LUKS is a standard for disk encryption used by many Linux distributions during installation. During the installation process, you’ll typically have the option to enable LUKS encryption for your disk partitions.

Fast forwarding the installation process, during the process two options will be presented. The first one (the default option) is "Erase disk and install Ubuntu" which wipes out all the existing data and automatically partitions the drive. The second option is "Something else" which is used to manually configure the disk partitions yourself. Please note that you will not be able to enable full disk encryption by selecting the second option.

• Select the first option: "Erase disk and install Ubuntu" and click the "Advanced features" button.

• A pop-up will appear, be sure to select "Use LVM with new Ubuntu installation" and the "Encrypt the new Ubuntu installation for security" options and then click "OK."

• Next, assuming you have already backed up any important data, click "Install Now."

• Disk encryption requires a security key in order to access your files each time your device boots. In this step, provide a strong security key or passphrase. You can also enable a recovery key which enables a user to access the encrypted disk if they forget their password, or if the disk needs to be installed on a new device.
• Then click "Install Now."

• From here, continue with the installation process until the end, and finally, reboot the system. Provide the security key that you generated and hit ENTER prior to logging in.

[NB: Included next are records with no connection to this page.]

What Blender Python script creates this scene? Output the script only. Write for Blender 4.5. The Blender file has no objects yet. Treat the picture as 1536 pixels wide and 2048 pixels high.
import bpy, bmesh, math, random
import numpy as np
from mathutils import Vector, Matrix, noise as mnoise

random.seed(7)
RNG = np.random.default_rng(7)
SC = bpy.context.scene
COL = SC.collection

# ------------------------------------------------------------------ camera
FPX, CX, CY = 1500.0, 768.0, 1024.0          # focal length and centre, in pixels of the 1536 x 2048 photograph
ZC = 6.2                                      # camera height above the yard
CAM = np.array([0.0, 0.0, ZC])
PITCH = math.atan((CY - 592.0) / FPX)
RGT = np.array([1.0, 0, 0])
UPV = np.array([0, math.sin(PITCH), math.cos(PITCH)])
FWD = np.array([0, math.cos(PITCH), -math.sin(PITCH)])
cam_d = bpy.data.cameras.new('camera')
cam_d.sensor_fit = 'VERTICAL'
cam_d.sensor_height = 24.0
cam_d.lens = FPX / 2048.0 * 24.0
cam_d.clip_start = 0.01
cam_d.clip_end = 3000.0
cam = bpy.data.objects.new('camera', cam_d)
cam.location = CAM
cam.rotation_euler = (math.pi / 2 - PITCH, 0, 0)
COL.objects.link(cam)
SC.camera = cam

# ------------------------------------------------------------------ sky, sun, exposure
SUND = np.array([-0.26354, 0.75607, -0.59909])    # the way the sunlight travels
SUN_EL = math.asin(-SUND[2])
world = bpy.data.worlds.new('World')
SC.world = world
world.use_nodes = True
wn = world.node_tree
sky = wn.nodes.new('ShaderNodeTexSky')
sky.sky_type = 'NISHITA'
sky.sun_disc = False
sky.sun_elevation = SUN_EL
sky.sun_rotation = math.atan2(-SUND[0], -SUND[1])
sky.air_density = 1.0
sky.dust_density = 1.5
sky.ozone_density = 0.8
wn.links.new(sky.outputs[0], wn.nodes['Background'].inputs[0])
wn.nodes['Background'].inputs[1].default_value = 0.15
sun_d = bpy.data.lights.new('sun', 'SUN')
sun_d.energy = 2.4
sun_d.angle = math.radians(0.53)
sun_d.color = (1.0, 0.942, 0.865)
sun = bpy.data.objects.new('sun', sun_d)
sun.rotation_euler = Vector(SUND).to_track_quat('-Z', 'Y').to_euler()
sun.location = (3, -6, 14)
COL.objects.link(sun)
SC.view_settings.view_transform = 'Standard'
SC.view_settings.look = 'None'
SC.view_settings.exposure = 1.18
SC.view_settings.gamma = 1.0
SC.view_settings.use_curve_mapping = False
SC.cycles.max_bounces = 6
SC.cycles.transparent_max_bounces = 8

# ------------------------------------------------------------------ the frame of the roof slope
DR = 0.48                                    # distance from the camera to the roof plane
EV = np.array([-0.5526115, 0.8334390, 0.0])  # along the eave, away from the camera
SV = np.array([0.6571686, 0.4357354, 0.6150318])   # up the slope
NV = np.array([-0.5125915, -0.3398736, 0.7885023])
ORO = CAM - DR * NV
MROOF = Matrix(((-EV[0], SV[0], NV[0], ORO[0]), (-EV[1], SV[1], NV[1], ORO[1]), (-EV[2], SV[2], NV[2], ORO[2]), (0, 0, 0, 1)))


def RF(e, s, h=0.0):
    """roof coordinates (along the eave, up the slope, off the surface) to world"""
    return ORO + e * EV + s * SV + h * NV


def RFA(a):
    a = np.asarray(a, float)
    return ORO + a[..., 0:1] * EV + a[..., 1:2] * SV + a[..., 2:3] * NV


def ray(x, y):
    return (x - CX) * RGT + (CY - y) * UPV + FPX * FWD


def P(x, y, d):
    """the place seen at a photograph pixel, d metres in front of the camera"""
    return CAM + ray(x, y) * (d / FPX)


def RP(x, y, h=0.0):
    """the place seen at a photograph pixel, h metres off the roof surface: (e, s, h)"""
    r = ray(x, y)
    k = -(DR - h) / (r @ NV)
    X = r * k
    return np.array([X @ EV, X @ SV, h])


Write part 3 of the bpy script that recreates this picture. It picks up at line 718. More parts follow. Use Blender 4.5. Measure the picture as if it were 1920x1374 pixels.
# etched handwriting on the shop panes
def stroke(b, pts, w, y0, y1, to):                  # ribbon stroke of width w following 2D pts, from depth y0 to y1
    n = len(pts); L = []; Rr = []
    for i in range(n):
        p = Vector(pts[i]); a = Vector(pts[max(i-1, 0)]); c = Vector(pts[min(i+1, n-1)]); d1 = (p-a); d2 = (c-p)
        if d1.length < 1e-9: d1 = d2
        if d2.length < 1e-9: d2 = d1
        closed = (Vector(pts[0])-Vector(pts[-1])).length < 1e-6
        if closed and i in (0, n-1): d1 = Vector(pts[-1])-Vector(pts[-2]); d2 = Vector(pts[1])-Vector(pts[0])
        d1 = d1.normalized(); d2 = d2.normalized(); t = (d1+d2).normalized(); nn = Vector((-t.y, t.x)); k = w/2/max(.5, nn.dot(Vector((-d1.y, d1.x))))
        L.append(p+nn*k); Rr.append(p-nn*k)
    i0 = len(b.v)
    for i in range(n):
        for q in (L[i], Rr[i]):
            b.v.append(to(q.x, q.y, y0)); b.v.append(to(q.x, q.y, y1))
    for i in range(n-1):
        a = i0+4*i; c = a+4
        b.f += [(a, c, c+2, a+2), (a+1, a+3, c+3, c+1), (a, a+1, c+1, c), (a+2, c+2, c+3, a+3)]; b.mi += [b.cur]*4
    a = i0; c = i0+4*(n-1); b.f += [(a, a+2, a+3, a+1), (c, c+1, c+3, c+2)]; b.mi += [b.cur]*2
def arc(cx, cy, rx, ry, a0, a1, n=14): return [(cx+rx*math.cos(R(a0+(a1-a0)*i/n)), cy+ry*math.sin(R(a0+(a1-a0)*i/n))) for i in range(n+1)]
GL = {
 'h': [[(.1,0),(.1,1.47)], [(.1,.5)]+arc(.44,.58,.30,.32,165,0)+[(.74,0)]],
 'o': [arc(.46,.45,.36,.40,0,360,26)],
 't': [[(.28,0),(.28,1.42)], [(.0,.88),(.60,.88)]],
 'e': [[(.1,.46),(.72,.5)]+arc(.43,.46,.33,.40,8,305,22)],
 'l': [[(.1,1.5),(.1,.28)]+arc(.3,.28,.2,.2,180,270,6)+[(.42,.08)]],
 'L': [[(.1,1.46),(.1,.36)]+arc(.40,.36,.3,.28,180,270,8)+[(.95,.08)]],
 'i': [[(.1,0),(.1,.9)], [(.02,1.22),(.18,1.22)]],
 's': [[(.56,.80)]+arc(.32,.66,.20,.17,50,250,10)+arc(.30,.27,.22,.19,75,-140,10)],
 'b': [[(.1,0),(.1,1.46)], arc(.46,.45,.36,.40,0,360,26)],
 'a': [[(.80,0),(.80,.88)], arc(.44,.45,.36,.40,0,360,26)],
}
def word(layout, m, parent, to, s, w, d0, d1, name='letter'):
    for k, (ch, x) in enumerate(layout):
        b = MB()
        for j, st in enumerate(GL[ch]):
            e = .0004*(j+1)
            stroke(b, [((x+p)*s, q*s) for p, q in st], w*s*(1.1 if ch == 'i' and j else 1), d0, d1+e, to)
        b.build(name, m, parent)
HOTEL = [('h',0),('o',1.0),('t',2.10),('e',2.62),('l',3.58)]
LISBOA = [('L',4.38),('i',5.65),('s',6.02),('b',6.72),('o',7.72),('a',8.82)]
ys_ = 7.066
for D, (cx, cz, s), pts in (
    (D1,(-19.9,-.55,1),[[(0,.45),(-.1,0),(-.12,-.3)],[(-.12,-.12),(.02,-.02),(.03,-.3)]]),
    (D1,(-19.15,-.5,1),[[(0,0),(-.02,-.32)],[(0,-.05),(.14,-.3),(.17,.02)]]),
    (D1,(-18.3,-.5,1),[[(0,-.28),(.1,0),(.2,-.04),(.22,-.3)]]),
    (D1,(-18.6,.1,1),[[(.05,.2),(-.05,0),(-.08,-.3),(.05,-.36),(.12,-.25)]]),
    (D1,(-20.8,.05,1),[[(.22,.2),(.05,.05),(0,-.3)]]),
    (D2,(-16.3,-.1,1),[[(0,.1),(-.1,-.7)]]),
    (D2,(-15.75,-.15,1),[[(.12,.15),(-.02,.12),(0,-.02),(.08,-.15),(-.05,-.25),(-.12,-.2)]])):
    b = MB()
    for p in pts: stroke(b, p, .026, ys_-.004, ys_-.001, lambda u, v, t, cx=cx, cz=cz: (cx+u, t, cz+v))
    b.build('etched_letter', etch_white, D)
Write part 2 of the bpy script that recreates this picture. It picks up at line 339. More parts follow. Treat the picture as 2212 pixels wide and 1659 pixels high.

Best Practice for Security Configurations

It’s best practice to leverage automated hardening tools when configuring security settings due to several key advantages. Automation ensures consistency and reduces the risk of human error during the configuration process. This is especially important when managing a large number of systems, where manual configuration can be time-consuming and error-prone. Additionally, automation allows for faster deployment of security updates and patches, keeping your systems protected against evolving threats. Overall, automated hardening streamlines the security process, improves accuracy, and ensures a more robust security posture.